On the other hand, Team B is working with Client B to launch an e-commerce website, where they expect traffic to fluctuate, depending on the holiday season. While Client B values user data, they are willing to store it elsewhere.

Based on their extensive analysis, Team A's DevOps team recommends on-premise infrastructure for their client. This would enable them to have full access to the user data and they shall be able to monitor it closely. In contrast, Team B's DevOps team advises Cloud infrastructure for their client, so that in case of any change in the requirements, they can easily scale the infrastructure up or down.

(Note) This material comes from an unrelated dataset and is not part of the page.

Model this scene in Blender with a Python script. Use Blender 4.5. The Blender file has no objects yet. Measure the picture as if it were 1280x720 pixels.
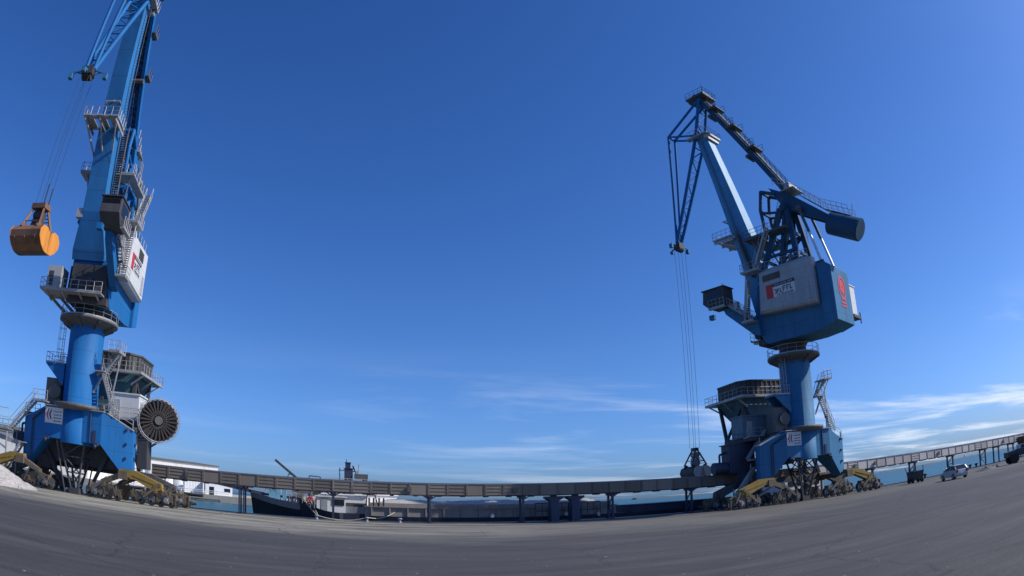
import bpy, math, random
import numpy as np
from mathutils import Vector, Matrix
random.seed(7)
R = math.radians
scene = bpy.context.scene
COL = scene.collection

# ------------------------------------------------------------------ helpers
class MB:
    """collects simple solids and links them as ONE mesh object"""
    def __init__(s):
        s.v = []; s.f = []; s.m = []; s.sm = []; s.g = []; s.ng = 0
    def add(s, vs, fs, mi=0, smooth=False):
        b = len(s.v)
        s.v += [tuple(p) for p in vs]
        for f in fs:
            s.f.append([b + i for i in f]); s.m.append(mi); s.sm.append(smooth); s.g.append(s.ng)
        s.ng += 1
    def box(s, x0, x1, y0, y1, z0, z1, mi=0, M=None):
        vs = [Vector((x, y, z)) for z in (z0, z1) for y in (y0, y1) for x in (x0, x1)]
        if M is not None: vs = [M @ p for p in vs]
        s.add(vs, [(0, 2, 3, 1), (4, 5, 7, 6), (0, 1, 5, 4), (2, 6, 7, 3), (0, 4, 6, 2), (1, 3, 7, 5)], mi)
        return s
    def beam(s, p0, p1, w, h, up=(0, 0, 1), mi=0, w1=None, h1=None):
        p0 = Vector(p0); p1 = Vector(p1); d = (p1 - p0).normalized(); u = Vector(up)
        if abs(d.dot(u.normalized())) > .98: u = Vector((1, 0, 0)) if abs(d.x) < .9 else Vector((0, 1, 0))
        a = d.cross(u).normalized(); b = a.cross(d).normalized()
        vs = []
        for p, ww, hh in ((p0, w, h), (p1, w1 or w, h1 or h)):
            for sa, sb in ((-1, -1), (1, -1), (1, 1), (-1, 1)):
                vs.append(p + a * sa * ww / 2 + b * sb * hh / 2)
        s.add(vs, [(3, 2, 1, 0), (4, 5, 6, 7), (0, 1, 5, 4), (1, 2, 6, 5), (2, 3, 7, 6), (3, 0, 4, 7)], mi)
        return s
    def tube(s, p0, p1, r0, r1=None, n=8, mi=0):
        p0 = Vector(p0); p1 = Vector(p1); r1 = r0 if r1 is None else r1
        d = (p1 - p0).normalized()
        u = Vector((0, 0, 1)) if abs(d.z) < .95 else Vector((1, 0, 0))
        a = d.cross(u).normalized(); b = a.cross(d)
        vs = []
        for p, r in ((p0, r0), (p1, r1)):
            for k in range(n):
                t = 2 * math.pi * k / n
                vs.append(p + (a * math.cos(t) + b * math.sin(t)) * r)
        s.add(vs, [(k, (k + 1) % n, n + (k + 1) % n, n + k) for k in range(n)], mi, n > 5)
        s.add(vs, [tuple(range(n - 1, -1, -1)), tuple(range(n, 2 * n))], mi)
        return s
    def path(s, pts, r, n=6, mi=0):
        for a, b in zip(pts[:-1], pts[1:]): s.tube(a, b, r, n=n, mi=mi)
        return s
    def prism(s, pts, axis, a0, a1, mi=0):
        """pts: 2-D outline; axis 'y' -> pts are (x,z); 'x' -> (y,z); 'z' -> (x,y)"""
        def mk(p, a):
            return {'y': (p[0], a, p[1]), 'x': (a, p[0], p[1]), 'z': (p[0], p[1], a)}[axis]
        n = len(pts)
        vs = [mk(p, a0) for p in pts] + [mk(p, a1) for p in pts]
        s.add(vs, [tuple(range(n - 1, -1, -1)), tuple(range(n, 2 * n))] +
              [(i, (i + 1) % n, n + (i + 1) % n, n + i) for i in range(n)], mi)
        return s
    def loft(s, rings, mi=0, smooth=False, closed_ends=True):
        n = len(rings[0]); vs = [p for r in rings for p in r]; fs = []
        for j in range(len(rings) - 1):
            for i in range(n):
                k = (i + 1) % n
                fs.append((j * n + i, j * n + k, (j + 1) * n + k, (j + 1) * n + i))
        s.add(vs, fs, mi, smooth)
        if closed_ends:
            m = (len(rings) - 1) * n
            s.add(vs, [tuple(range(n - 1, -1, -1)), tuple(range(m, m + n))], mi)
        return s
    def lathe(s, prof, n=32, c=(0, 0), mi=0, smooth=True):
        rings = [[(c[0] + r * math.cos(2 * math.pi * k / n), c[1] + r * math.sin(2 * math.pi * k / n), z) for k in range(n)] for r, z in prof]
        return s.loft(rings, mi, smooth)
    def rail(s, pts, h=1.1, step=1.4, r=.032, closed=False, mi=0, toe=True):
        pts = [Vector(p) for p in pts]
        if closed: pts = pts + [pts[0]]
        up = Vector((0, 0, 1))
        for a, b in zip(pts[:-1], pts[1:]):
            s.tube(a + up * h, b + up * h, r, n=5, mi=mi)
            s.tube(a + up * h * .55, b + up * h * .55, r * .8, n=4, mi=mi)
            if toe: s.beam(a + up * .08, b + up * .08, .03, .16, mi=mi)
            n = max(1, round((b - a).length / step))
            for k in range(n + 1):
                p = a.lerp(b, k / n)
                s.tube(p, p + up * h, r, n=4, mi=mi)
        return s
    def stairs(s, p0, p1, side, w=.8, mi=0, rails=True):
        p0 = Vector(p0); p1 = Vector(p1); sd = Vector(side).normalized() * w / 2
        up = Vector((0, 0, 1))
        for q in (sd, -sd):
            s.beam(p0 + q, p1 + q, .06, .26, mi=mi)
            if rails:
                s.tube(p0 + q + up * 1.0, p1 + q + up * 1.0, .032, n=5, mi=mi)
                for k in range(5):
                    c = p0.lerp(p1, k / 4) + q
                    s.tube(c, c + up * 1.0, .028, n=4, mi=mi)
        n = max(2, int(abs(p1.z - p0.z) / .25))
        run = (p1 - p0); run.z = 0; run = run.normalized() * .14 if run.length > .01 else Vector((0, 0, 0))
        for k in range(n + 1):
            c = p0.lerp(p1, k / n)
            s.beam(c - sd, c + sd, .26 if run.length else .05, .05, mi=mi)
        return s
    def ladder(s, p0, p1, side, w=.55, cage=None, mi=0):
        p0 = Vector(p0); p1 = Vector(p1); sd = Vector(side).normalized() * w / 2
        for q in (sd, -sd): s.tube(p0 + q, p1 + q, .035, n=5, mi=mi)
        n = max(2, int((p1 - p0).length / .35))
        for k in range(n + 1):
            c = p0.lerp(p1, k / n); s.tube(c - sd, c + sd, .022, n=4, mi=mi)
        if cage:
            cg = Vector(cage)
            for k in range(1, n, 3):
                c = p0.lerp(p1, k / n)
                s.path([c + sd, c + sd + cg, c - sd + cg, c - sd], .022, n=4, mi=mi)
            for q in (sd + cg, -sd + cg, cg): s.tube(p0 + q + (p1 - p0) * .15, p1 + q, .02, n=4, mi=mi)
        return s
    def lattice(s, a0, a1, b0, b1, n, r, mi=0):
        a0, a1, b0, b1 = map(Vector, (a0, a1, b0, b1))
        for k in range(n):
            p = a0.lerp(a1, k / n); q = b0.lerp(b1, (k + 1) / n)
            p2 = b0.lerp(b1, k / n); q2 = a0.lerp(a1, (k + 1) / n)
            s.tube(p, p2, r, n=5, mi=mi)
            if k % 2: s.tube(p, q, r, n=5, mi=mi)
            else: s.tube(p2, q2, r, n=5, mi=mi)
        s.tube(a1, b1, r, n=5, mi=mi)
        return s
    def build(s, name, mats, parent=None, rotz=0, loc=None, bevel=0):
        if parent is not None:
            first = None
            for q in s.pieces():
                o = q.link(name, mats, parent, rotz, loc, bevel)
                first = first or o
            return first
        return s.link(name, mats, parent, rotz, loc, bevel)
    def pieces(s):
        """what stands apart becomes a part of its own (largest first)"""
        if s.ng < 2 or s.ng > 1500: return [s]
        v = np.array(s.v); lo = np.full((s.ng, 3), 1e9); hi = -lo
        for f, g in zip(s.f, s.g):
            lo[g] = np.minimum(lo[g], v[f].min(0)); hi[g] = np.maximum(hi[g], v[f].max(0))
        size = (hi - lo).max(1)
        gap = np.maximum(0, np.maximum(lo[:, None] - hi[None], lo[None] - hi[:, None]))
        near = np.sqrt((gap ** 2).sum(2)) <= np.maximum(.02, .5 * np.maximum(size[:, None], size[None])) * .98
        lab = -np.ones(s.ng, int); n = 0
        for i in range(s.ng):
            if lab[i] >= 0: continue
            st = [i]; lab[i] = n
            while st:
                k = st.pop()
                for j in np.nonzero(near[k] & (lab < 0))[0]: lab[j] = n; st.append(int(j))
            n += 1
        if n == 1: return [s]
        out = []
        for c in range(n):
            q = MB(); mp = {}
            for f, m, sm, g in zip(s.f, s.m, s.sm, s.g):
                if lab[g] != c: continue
                nf = []
                for i in f:
                    if i not in mp: mp[i] = len(q.v); q.v.append(s.v[i])
                    nf.append(mp[i])
                q.f.append(nf); q.m.append(m); q.sm.append(sm); q.g.append(0)
            q.ng = 1; out.append(q)
        out.sort(key=lambda q: -len(q.v))
        return out
    def link(s, name, mats, parent=None, rotz=0, loc=None, bevel=0):
        me = bpy.data.meshes.new(name)
        me.from_pydata(s.v, [], s.f)
        if not isinstance(mats, (list, tuple)): mats = [mats]
        for m in mats: me.materials.append(m)
        for p, mi, sm in zip(me.polygons, s.m, s.sm):
            p.material_index = mi; p.use_smooth = sm
        me.update()
        o = bpy.data.objects.new(name, me); COL.objects.link(o)
        if parent is not None: o.parent = parent
        if rotz: o.rotation_euler.z = rotz
        if loc is not None: o.location = loc
        if bevel:
            b = o.modifiers.new('Bevel', 'BEVEL'); b.width = bevel; b.segments = 2; b.limit_method = 'ANGLE'
        return o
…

It is worth noting that two DevOps teams of the same company have recommended completely different deployment models (strategies) to their clients, while considering factors such as scaling, costing, and data privacy. Clients have their own requirements for infrastructure and have varying budgets, which means they always prefer to have the best-fit deployment model that caters to their requirements in the best way possible.

But how do Deployment Models make a difference?

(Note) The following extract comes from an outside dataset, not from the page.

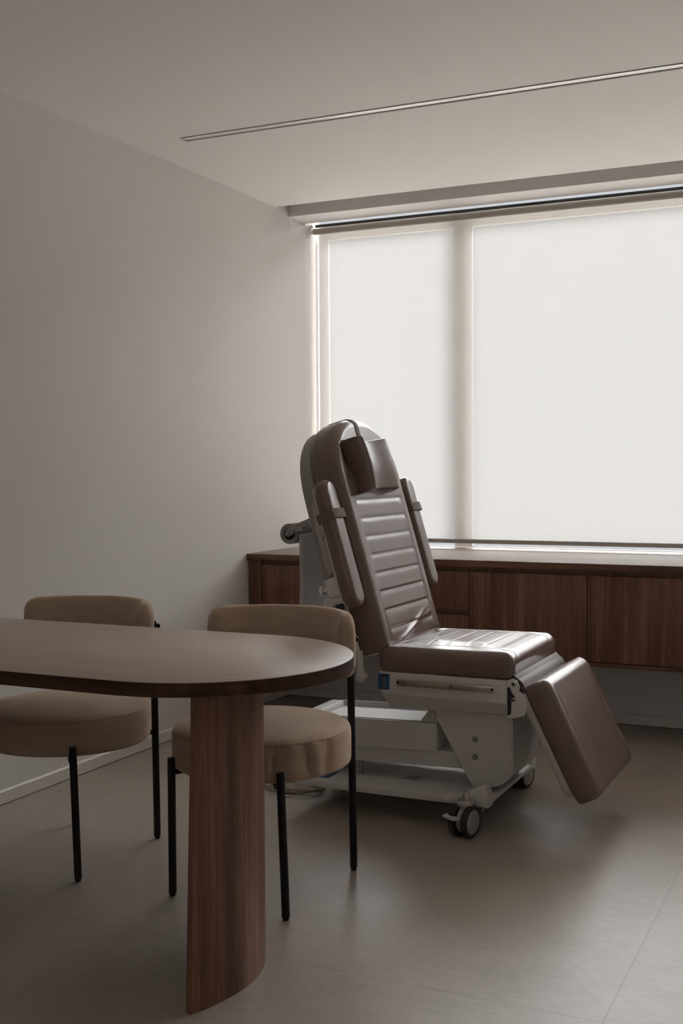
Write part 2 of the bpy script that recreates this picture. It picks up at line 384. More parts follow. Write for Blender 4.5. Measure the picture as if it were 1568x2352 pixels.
def slab_leg(mir=False):
    """curved slab: its end edge leans, so the foot is a little wider than the top"""
    pts = [(-1.371, 2.129), (-1.352, 2.178), (-1.3365, 2.237), (-1.329, 2.294), (-1.3305, 2.345), (-1.339, 2.392), (-1.356, 2.442), (-1.383, 2.488), (-1.416, 2.527), (-1.455, 2.559), (-1.50, 2.587)]
    P = [Vector((p.x, p.y)) for p in smooth_path([(x, y, 0) for x, y in pts], 8)]
    L_ = [0]
    for a_, c_ in zip(P, P[1:]): L_.append(L_[-1] + (c_ - a_).length)
    def at_(q):
        q = min(max(q, 0), L_[-1] - 1e-6)
        for i in range(len(P) - 1):
            if L_[i + 1] >= q: f = (q - L_[i]) / (L_[i + 1] - L_[i]); d = (P[i + 1] - P[i]).normalized(); return P[i].lerp(P[i + 1], f), d
    def ring(cut, n=48):
        o_, i_ = [], []
        for k in range(n + 1):
            p, d = at_(cut + (L_[-1] - 2 * cut) * k / n); o_.append(p); i_.append(p + Vector((-d.y, d.x)) * .019)
        q = o_ + i_[::-1]
        if mir: q = [Vector((-4.0 - v.x, 2 * TYC - v.y)) for v in q]
        return q
    bm = BM(); z1 = TZ1 - TTH; A = [bm.verts.new((v.x, v.y, 0)) for v in ring(0)]; B = [bm.verts.new((v.x, v.y, z1)) for v in ring(.022)]
    bm.faces.new(A); bm.faces.new(B[::-1]); n = len(A)
    for i in range(n): bm.faces.new((A[i], B[i], B[(i + 1) % n], A[(i + 1) % n]))
    return bm
obj('leg', slab_leg(), M_woodV, tb)
obj('leg', slab_leg(True), M_woodV, tb)

# ------------------------------------------------------------------ dining chairs
def seat_bm(wr):
    """round pad: domed top, stitched seam, soft side with optional folds"""
    R_, z0, z1 = .258, .357, .4745; n = 128
    prof = [(0, z1 + .002), (.08, z1 + .0018), (.15, z1 + .0005), (.20, z1 - .001), (.225, z1 - .0028), (.241, z1 - .0058), (.250, z1 - .0105), (R_ - .0035, z1 - .0145), (R_ - .0062, z1 - .0162), (R_ - .0035, z1 - .018),
            (R_ - .001, z1 - .022), (R_, z1 - .035), (R_, z1 - .055), (R_, z1 - .075), (R_ - .0005, z0 + .014), (R_ - .002, z0 + .006), (R_ - .008, z0 + .001), (R_ - .02, z0), (.1, z0), (0, z0)]
    bm = lathe(prof, (0, 0, 0), (0, 0, 1), n)
    if wr:
        for v in bm.verts:
            r = math.hypot(v.co.x, v.co.y)
            if r > .244 and z0 + .004 < v.co.z < z1 - .016:
                a = math.degrees(math.atan2(v.co.y, v.co.x)); k = 0
                zt = (v.co.z - z0) / (z1 - z0)
                for c, wd, dp, sk in ((-62, 2.3, .0055, 2), (-55, 2.0, -.0035, 1), (-49, 2.4, .004, -2), (-40, 2.6, -.003, 2), (-31, 2.0, .0045, 5), (-24, 3.0, -.003, 2), (-11, 2.0, .004, -3), (-80, 4, .0025, 3), (-95, 5, -.002, 0)):
                    k -= 2.6 * dp * math.exp(-((a - c - sk * (1 - zt)) / wd) ** 2)
                f = math.sin(PI * min(1, max(0, zt))) ** .5
                v.co.x *= 1 + k * f / r; v.co.y *= 1 + k * f / r
    return bm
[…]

On-premise, cloud, or hybrid – how do DevOps deployment models/strategy make a difference?

As a follow-up to our previous question, no matter what type of deployment model is chosen - whether it is an on-premise model, a Cloud model, or a hybrid model - the DevOps methodology remains the same.

Any DevOps team strives to reduce the software development life cycle and deliver quality software in the long run. To fulfill this objective, their effort spans across three phases: Continuous Integration, Continuous Deployment, and Continuous Delivery. These goals can be achieved through tools like Jenkins, Azure DevOps, GitHub Action, Kubernetes, and Octopus.

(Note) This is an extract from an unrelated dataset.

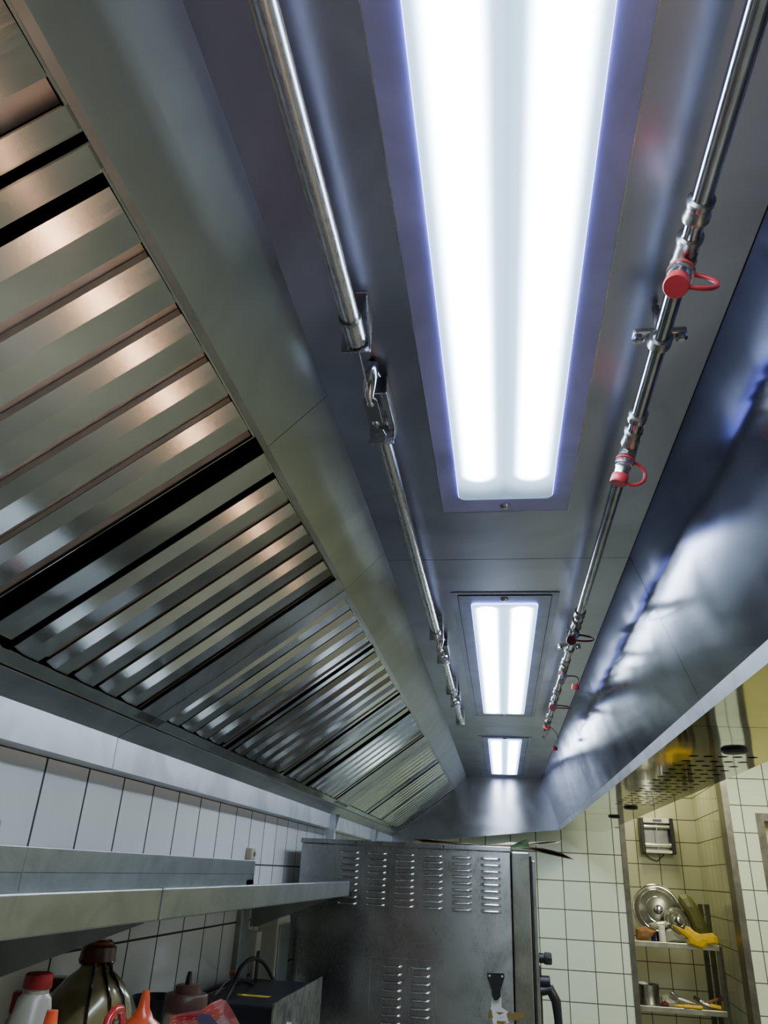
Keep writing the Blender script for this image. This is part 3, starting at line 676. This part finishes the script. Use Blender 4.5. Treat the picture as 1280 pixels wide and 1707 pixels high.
# white bottle with red cap, leaning bottle behind
def bottle(X, px, pytop, R, label, capm, bodym, name='sauce_bottle', caph=.022, capr=.55, neck=.05, lean=0):
    c = P(px, pytop, 'X', X); h = c.z-WZ
    t = thing(name, label, 'bottle', (X, c.y, WZ))
    MB().lathe([(R*.92, 0), (R, .008), (R, h-caph-neck-.04), (R*.93, h-caph-neck), (R*(capr+.12), h-caph-.012), (R*capr, h-caph-.006), (R*capr, h-caph)], (X, c.y, WZ), seg=32).build('body', bodym, t)
    MB().lathe([(R*(capr+.04), h-caph), (R*(capr+.06), h-caph+.002), (R*(capr+.03), h-.002), (R*capr*.9, h), (.003, h)], (X, c.y, WZ), seg=28).build('cap', capm, t)
    return t, c, h
bottle(-.66, 67, 1621, .042, 'cloudy white bottle with a bright red cap, left of the oil jug', M['capred'], M['milk'], caph=.019, capr=.42, neck=.10)
bottle(-.80, 43, 1652, .03, 'bottle with a dark red cap mostly hidden behind the red-capped one', M['capred'], M['milk'], caph=.03, capr=.6)
bottle(-.868, 103, 1628, .028, 'bottle with a dull maroon cap peeping out between the white bottle and the jug', M['capred2'], M['milk'], caph=.022, capr=.9)
# orange conical nozzles
def squeezy(X, px, py, label, R, conet, body, capm, tipl, rr=.006, col=None):
    c = P(px, py, 'X', X); h = c.z-WZ
    t = thing('squeeze_bottle', label, 'squeeze bottle', (X, c.y, WZ), 'squeeze bottles on the worktop')
    MB().lathe([(R*.92, 0), (R, .006), (R, h-tipl-.05), (R*.95, h-tipl-.038), (R*.9, h-tipl-.03)], (X, c.y, WZ), seg=32).build('body', body, t)
    cp = MB().lathe(conet(h, R, tipl, rr), (X, c.y, WZ), seg=28).build('cap', capm, t)
    return t, cp, c, h
squeezy(-.60, 244, 1651, 'orange squeeze bottle with a tall conical spout right of the jug', .034,
        lambda h, R, tl, rr: [(R*1.02, h-tl-.032), (R*1.04, h-tl-.010), (R*.9, h-tl-.002), (R*.55, h-tl+.006), (rr*1.7, h-tl*.55), (rr*1.15, h-.006), (rr*.9, h), (.001, h)], M['orange'], M['orange'], .045)
squeezy(-.50, 88, 1684, 'orange squeeze bottle showing only its spout tip in front of the white bottle', .034,
        lambda h, R, tl, rr: [(R*1.02, h-tl-.032), (R*1.04, h-tl-.010), (R*.6, h-tl), (rr*1.5, h-tl*.5), (rr*1.0, h), (.001, h)], M['orange'], M['orange'], .05)
t, cp, c, h = squeezy(-.72, 317, 1619, 'clear squeeze bottle with a brown cap and dark spout below the tiles', .047,
        lambda h, R, tl, rr: [(R*1.0, h-tl-.034), (R*1.03, h-tl-.030), (R*1.03, h-tl-.006), (R*.95, h-tl-.001), (R*.62, h-tl), (R*.60, h-tl+.014), (R*.50, h-tl+.016), (.003, h-tl+.016)], M['squeeze'], M['capbrown'], .042)
MB().lathe([(.0085, h-.028), (.007, h-.012), (.005, h-.003), (.0035, h)], (-.72, c.y, WZ), seg=16).build('spout', M['sauce'], cp)
# red handled scraper handle
c = P(195, 1676, 'X', -.56)
t = thing('red_handled_tool', 'red looped plastic handle standing between the jug and the orange bottle', 'utensil', (-.56, c.y, WZ))
x, y, z = -.56, c.y, c.z-.006
w_ = .028
pts = [(x-w_*.2, y-w_, WZ), (x, y-w_, z-.10), (x, y-w_*.95, z-.03), (x, y-w_*.7, z-.008), (x, y-w_*.2, z), (x, y+w_*.5, z), (x, y+w_*.85, z-.012), (x, y+w_*.9, z-.05), (x, y+w_*.9, z-.12), (x-w_*.2, y+w_*.9, WZ)]
MB().tube(pts, .0062, 14).build('handle', plain('shiny_red_plastic', srgb(190, 40, 45), .25, coat=.4), t)
MB().box(x-.004, x+.004, y-.008, y+.006, WZ, z-.012).build('blade', M['shelf'], t)
# red dotted packet
def packet_mat():
    m, nt, b = new_mat('red_dotted_foil'); L = nt.links.new
    tc = N(nt, 'ShaderNodeTexCoord'); v = N(nt, 'ShaderNodeTexVoronoi'); v.inputs['Scale'].default_value = 190; v.inputs['Randomness'].default_value = 0
    L(tc.outputs['Object'], v.inputs['Vector'])
    lt = N(nt, 'ShaderNodeMath', operation='LESS_THAN'); lt.inputs[1].default_value = .22; L(v.outputs['Distance'], lt.inputs[0])
    mx = N(nt, 'ShaderNodeMix', data_type='RGBA'); mx.inputs['A'].default_value = srgb(150, 40, 45); mx.inputs['B'].default_value = srgb(220, 170, 160); L(lt.outputs[0], mx.inputs['Factor'])
    L(mx.outputs['Result'], b.inputs['Base Color']); b.inputs['Roughness'].default_value = .22; b.inputs['Coat Weight'].default_value = .5
    return m
t = thing('snack_packet', 'shiny red dotted foil packet leaning in front of the squeeze bottle', 'packet', (-.56, 1.75, WZ))
mb = MB(); b = mb.b; ol = [(283, 1707), (284, 1694), (310, 1688), (336, 1684), (352, 1672), (368, 1665), (377, 1668), (388, 1685), (402, 1712), (410, 1740), (300, 1760)]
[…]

Continuous Integration entails the creation of executable files for deployment at customers' machines or servers, based on the codebase. Once the files have been created, it is the responsibility of Continuous Delivery to automate the delivery of the latest changes into a system. For Continuous Integration and Continuous Delivery, the processes remain the same for all projects, regardless of the deployment model in use. However, Continuous Deployment takes a different route.

Has the right deployment model been selected or not? This can have a considerable impact on the DevOps process associated with Continuous Deployment. In this phase, the integration between the executable file and the deployment model is set up, and at this point, the executable file is deployed by using the selected deployment model. All deployment models have different setups, requirements, management, and strategies, which must be considered and handled accordingly, before deploying an executable file.

What perks does Cloud have for DevOps?

As far as I am concerned, it is ideal to have a DevOps approach, combined with a Cloud deployment model. Cloud technology and DevOps can simultaneously provide a wide array of DevOps features and functionalities. And with time, the benefits of DevOps would only grow in future. If we can optimally leverage the potential of DevOps and the Cloud, we can reduce the time required to develop software and respond to customer feedback. This will also save a lot of development cost.

Conclusion

Having learned that DevOps isn't just for Cloud platforms, you might now have also realized  that the myth doesn't revolve just around Cloud and DevOps, but that a deployment model is the key to understanding how DevOps and Cloud interact. Although there are many benefits of DevOps for Cloud-based businesses, you don't have to use it exclusively with the Cloud. You can use it for any deployment model, even if it differs from Cloud-based deployment.